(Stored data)
+++

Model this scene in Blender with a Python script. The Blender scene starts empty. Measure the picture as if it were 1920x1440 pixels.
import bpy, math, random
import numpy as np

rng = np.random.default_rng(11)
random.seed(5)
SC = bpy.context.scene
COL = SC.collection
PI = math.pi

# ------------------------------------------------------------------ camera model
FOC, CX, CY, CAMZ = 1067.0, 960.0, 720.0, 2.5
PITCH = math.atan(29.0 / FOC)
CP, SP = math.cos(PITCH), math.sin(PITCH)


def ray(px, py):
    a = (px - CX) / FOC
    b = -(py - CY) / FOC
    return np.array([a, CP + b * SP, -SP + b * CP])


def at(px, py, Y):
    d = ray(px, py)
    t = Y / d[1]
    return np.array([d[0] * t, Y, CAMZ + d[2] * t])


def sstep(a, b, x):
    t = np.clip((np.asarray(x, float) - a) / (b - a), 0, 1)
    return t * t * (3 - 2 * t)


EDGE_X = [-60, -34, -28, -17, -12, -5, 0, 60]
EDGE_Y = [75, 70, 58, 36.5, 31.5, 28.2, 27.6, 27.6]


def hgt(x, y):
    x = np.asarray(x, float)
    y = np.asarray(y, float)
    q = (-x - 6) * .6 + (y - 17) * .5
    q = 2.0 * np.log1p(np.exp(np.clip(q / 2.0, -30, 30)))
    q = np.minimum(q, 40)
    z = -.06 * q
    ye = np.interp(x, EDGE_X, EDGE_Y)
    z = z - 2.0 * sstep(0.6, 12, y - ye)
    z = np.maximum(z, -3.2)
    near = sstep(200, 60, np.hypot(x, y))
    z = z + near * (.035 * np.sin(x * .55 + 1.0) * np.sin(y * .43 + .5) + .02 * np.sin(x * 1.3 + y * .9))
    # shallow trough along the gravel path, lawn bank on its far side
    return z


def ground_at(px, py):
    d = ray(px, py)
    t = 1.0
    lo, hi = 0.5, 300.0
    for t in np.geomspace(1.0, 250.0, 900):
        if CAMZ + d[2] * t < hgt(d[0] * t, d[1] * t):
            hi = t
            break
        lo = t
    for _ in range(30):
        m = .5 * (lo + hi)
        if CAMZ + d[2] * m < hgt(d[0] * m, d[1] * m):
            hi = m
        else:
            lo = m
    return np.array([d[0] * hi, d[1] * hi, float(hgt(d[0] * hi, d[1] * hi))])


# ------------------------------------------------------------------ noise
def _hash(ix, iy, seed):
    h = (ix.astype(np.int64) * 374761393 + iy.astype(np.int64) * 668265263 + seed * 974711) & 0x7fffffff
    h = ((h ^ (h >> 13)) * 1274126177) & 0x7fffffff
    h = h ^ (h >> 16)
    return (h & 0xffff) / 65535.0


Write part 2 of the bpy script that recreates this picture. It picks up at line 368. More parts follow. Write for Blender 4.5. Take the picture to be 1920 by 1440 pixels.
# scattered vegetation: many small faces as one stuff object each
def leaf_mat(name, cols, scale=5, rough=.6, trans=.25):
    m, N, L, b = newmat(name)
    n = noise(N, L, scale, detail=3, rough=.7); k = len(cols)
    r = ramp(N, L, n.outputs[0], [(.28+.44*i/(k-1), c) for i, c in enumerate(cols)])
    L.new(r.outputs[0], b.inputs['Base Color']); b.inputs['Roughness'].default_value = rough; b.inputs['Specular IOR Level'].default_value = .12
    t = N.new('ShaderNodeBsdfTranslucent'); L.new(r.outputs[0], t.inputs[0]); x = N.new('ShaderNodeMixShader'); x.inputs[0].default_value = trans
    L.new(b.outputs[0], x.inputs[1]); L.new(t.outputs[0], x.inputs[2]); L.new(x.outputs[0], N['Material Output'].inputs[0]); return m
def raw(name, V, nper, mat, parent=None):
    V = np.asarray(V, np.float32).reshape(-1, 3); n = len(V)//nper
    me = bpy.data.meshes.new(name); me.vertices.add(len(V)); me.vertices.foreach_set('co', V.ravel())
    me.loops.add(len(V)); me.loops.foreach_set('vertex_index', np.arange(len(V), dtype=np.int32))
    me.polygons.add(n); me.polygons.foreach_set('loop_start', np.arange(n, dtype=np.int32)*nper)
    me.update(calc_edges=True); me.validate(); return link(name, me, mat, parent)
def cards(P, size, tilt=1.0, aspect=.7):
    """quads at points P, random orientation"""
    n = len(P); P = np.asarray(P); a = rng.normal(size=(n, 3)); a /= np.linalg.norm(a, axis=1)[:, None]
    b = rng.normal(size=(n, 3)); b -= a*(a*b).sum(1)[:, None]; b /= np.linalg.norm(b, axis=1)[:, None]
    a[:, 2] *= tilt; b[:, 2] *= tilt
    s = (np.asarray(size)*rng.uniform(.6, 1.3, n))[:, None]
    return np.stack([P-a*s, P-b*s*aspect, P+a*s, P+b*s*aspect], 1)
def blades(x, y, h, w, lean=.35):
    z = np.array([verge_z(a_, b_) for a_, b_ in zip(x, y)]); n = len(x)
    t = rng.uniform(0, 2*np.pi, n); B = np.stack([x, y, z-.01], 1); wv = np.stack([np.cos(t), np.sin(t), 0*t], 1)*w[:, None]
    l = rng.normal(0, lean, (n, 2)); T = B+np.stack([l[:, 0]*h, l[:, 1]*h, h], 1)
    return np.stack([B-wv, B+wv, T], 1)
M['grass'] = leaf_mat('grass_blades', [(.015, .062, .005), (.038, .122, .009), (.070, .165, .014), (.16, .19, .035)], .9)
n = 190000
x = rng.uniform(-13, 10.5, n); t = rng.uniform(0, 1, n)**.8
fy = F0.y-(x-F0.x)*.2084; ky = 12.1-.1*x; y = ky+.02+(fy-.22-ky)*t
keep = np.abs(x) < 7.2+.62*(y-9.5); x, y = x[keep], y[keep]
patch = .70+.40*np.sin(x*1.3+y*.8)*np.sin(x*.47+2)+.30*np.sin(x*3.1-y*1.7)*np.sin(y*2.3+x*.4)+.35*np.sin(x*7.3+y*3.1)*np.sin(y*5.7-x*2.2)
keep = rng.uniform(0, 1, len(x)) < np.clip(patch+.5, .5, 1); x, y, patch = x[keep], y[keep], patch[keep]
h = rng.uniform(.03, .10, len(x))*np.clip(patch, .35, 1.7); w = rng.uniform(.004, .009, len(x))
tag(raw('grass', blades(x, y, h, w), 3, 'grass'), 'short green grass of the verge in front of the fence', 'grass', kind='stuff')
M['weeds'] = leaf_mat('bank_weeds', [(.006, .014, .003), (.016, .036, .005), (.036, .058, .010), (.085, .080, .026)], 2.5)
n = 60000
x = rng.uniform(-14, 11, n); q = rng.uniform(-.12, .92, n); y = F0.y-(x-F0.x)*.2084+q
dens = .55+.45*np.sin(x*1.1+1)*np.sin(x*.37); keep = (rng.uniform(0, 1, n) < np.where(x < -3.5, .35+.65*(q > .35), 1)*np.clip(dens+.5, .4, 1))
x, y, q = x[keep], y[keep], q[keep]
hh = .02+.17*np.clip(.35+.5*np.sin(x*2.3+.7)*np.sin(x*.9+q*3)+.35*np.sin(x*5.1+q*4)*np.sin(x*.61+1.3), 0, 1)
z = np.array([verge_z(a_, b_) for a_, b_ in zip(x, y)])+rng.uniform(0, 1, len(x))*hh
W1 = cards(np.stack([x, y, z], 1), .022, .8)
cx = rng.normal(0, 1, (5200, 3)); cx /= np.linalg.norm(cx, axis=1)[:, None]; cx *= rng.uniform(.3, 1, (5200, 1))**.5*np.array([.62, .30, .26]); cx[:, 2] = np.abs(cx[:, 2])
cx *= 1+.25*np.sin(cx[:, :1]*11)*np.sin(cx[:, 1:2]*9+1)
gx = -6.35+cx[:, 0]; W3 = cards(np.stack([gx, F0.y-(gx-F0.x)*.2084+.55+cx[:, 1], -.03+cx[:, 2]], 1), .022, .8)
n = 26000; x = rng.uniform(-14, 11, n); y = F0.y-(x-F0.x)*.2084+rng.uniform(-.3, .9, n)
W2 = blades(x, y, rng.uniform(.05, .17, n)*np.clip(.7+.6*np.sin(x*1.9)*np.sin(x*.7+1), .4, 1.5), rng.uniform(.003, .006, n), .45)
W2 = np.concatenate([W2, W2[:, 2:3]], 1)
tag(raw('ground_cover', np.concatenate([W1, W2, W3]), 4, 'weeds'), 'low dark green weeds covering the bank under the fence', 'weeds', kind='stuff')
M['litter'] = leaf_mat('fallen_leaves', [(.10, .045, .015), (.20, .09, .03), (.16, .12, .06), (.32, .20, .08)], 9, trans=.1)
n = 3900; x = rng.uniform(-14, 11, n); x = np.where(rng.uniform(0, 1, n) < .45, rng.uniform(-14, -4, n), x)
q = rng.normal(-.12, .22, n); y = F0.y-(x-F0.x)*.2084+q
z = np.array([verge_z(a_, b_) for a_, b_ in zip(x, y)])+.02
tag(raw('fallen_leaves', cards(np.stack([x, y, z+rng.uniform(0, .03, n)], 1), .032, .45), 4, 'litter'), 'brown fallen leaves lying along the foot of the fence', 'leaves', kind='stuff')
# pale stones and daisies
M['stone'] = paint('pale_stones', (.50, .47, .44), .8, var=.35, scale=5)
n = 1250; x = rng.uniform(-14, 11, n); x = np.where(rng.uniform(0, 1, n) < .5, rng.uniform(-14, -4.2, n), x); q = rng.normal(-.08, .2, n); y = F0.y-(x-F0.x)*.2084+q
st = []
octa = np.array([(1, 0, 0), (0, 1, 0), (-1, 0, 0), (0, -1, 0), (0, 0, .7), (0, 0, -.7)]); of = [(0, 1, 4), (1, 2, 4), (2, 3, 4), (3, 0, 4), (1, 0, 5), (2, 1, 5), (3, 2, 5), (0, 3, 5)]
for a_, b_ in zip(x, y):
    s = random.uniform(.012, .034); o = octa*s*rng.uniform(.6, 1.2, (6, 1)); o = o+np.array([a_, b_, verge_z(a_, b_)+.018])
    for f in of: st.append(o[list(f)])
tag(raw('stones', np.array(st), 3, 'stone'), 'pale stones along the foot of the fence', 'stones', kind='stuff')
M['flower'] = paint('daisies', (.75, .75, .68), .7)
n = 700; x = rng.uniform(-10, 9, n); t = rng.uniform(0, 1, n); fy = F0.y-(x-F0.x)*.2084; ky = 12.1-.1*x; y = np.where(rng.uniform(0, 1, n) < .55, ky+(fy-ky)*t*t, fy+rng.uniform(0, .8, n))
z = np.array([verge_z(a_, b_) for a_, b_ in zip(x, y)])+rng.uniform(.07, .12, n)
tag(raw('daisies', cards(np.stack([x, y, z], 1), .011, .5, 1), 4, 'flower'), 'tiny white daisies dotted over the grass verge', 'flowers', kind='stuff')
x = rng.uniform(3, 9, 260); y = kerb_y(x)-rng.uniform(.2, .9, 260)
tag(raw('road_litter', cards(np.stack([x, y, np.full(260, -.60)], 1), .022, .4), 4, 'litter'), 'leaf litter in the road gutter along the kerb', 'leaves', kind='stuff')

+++

OBJECTIVE:
From the first line of the data above to the line holding "EDGE_Y = [75, 70, 58, 36.5, 31.5, 28.2, 27.6, 27.6]", reproduce each line exactly; emit no other lines.

THE RESPONSE:
Model this scene in Blender with a Python script. The Blender scene starts empty. Measure the picture as if it were 1920x1440 pixels.
import bpy, math, random
import numpy as np

rng = np.random.default_rng(11)
random.seed(5)
SC = bpy.context.scene
COL = SC.collection
PI = math.pi

# ------------------------------------------------------------------ camera model
FOC, CX, CY, CAMZ = 1067.0, 960.0, 720.0, 2.5
PITCH = math.atan(29.0 / FOC)
CP, SP = math.cos(PITCH), math.sin(PITCH)


def ray(px, py):
    a = (px - CX) / FOC
    b = -(py - CY) / FOC
    return np.array([a, CP + b * SP, -SP + b * CP])


def at(px, py, Y):
    d = ray(px, py)
    t = Y / d[1]
    return np.array([d[0] * t, Y, CAMZ + d[2] * t])


def sstep(a, b, x):
    t = np.clip((np.asarray(x, float) - a) / (b - a), 0, 1)
    return t * t * (3 - 2 * t)


EDGE_X = [-60, -34, -28, -17, -12, -5, 0, 60]
EDGE_Y = [75, 70, 58, 36.5, 31.5, 28.2, 27.6, 27.6]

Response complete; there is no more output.